Humankind has maintained an enduring fascination with the moon. It was not until Galileo’s time, however, that scientists really began study it. Over the course of nearly five centuries, researchers put forward numerous, much debated theories as to how the moon was formed.

Now, geochemists, cosmochemists, and petrologists at ETH Zurich shed new light on the moon’s origin story.

The research team reports findings that show that the moon inherited the indigenous noble gases of helium and neon from Earth’s mantle.

The discovery adds to the already strong constraints on the currently favored “Giant Impact” theory that hypothesizes the moon was formed by a massive collision between Earth and another celestial body.

During her doctoral research at ETH Zurich, Patrizia Will analyzed six samples of lunar meteorites from an Antarctic collection, obtained from NASA. The meteorites consist of basalt rock that formed when magma welled up from the interior of the moon and cooled quickly. They remained covered by additional basalt layers after their formation, which protected the rock from cosmic rays and, particularly, the solar wind. The cooling process resulted in the formation of lunar glass particles among the other minerals found in magma.

Will and the team discovered that the glass particles retain the chemical fingerprints (isotopic signatures) of the solar gases: helium and neon from the moon’s interior. Their findings strongly support that the moon inherited noble gases indigenous to the Earth.
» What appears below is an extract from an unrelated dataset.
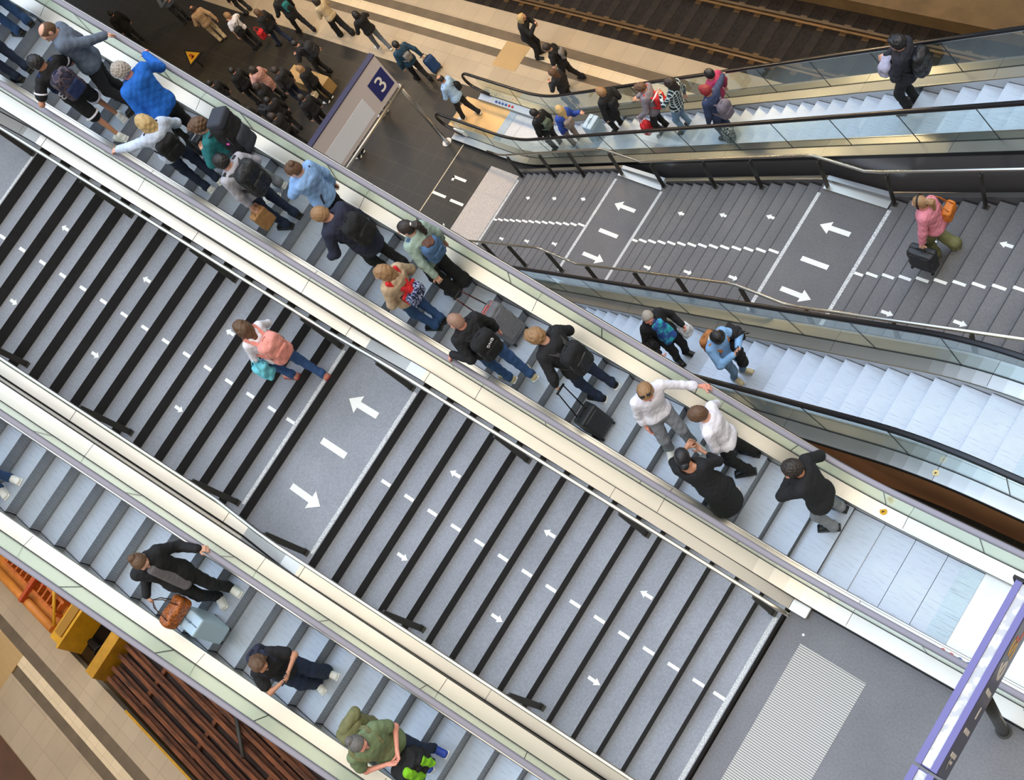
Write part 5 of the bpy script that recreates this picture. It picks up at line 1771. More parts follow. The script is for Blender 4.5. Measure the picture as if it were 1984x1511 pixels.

“Finding solar gases, for the first time, in basaltic materials from the moon that are unrelated to any exposure on the lunar surface was such an exciting result,” says Will.

Without the protection of an atmosphere, asteroids continually pelt the moon’s surface. It likely took a high-energy impact to eject the meteorites from the middle layers of the lava flow similar to the vast plains known as the Lunar Mare. Eventually the rock fragments made their way to Earth in the form of meteorites. Many of these meteorite samples are picked up in the deserts of North Africa or in, in this case, the “cold desert” of Antarctica where they are easier to spot in the landscape.

In the Noble Gas Laboratory at ETH Zurich resides a state-of-the-art noble gas mass spectrometer named, “Tom Dooley”—sung about in the Grateful Dead tune by the same name. The instrument got its name, when earlier researchers, at one point, suspended the highly sensitive equipment from the ceiling of the lab to avoid interference from the vibrations of everyday life. Using the Tom Dooley instrument, the research team was able to measure sub-millimeter glass particles from the meteorites and rule out solar wind as the source of the detected gases. The helium and neon that they detected were in a much higher abundance than expected.

The Tom Dooley is so sensitive that it is, in fact, the only instrument in the world capable of detecting such minimal concentrations of helium and neon. It was used to detect these noble gases in the 7 billion-year-old grains in the Murchison meteorite—the oldest known solid matter to-date.

Knowing where to look inside NASA’s vast collection of some 70,000 approved meteorites represents a major step forward.

“I am strongly convinced that there will be a race to study heavy noble gases and isotopes in meteoritic materials,” says Henner Busemann, a professor from ETH Zurich and one of the world’s leading scientists in the field of extra-terrestrial noble gas geochemistry. He anticipates that soon researchers will be looking for noble gases such as xenon and krypton which are more challenging to identify. They will also be searching for other volatile elements such as hydrogen or halogens in the lunar meteorites.

“While such gases are not necessary for life, it would be interesting to know how some of these noble gases survived the brutal and violent formation of the moon,” Busemann says. “Such knowledge might help scientists in geochemistry and geophysics to create new models that show more generally how such most volatile elements can survive planet formation, in our solar system and beyond.”

The research appears in Science Advances.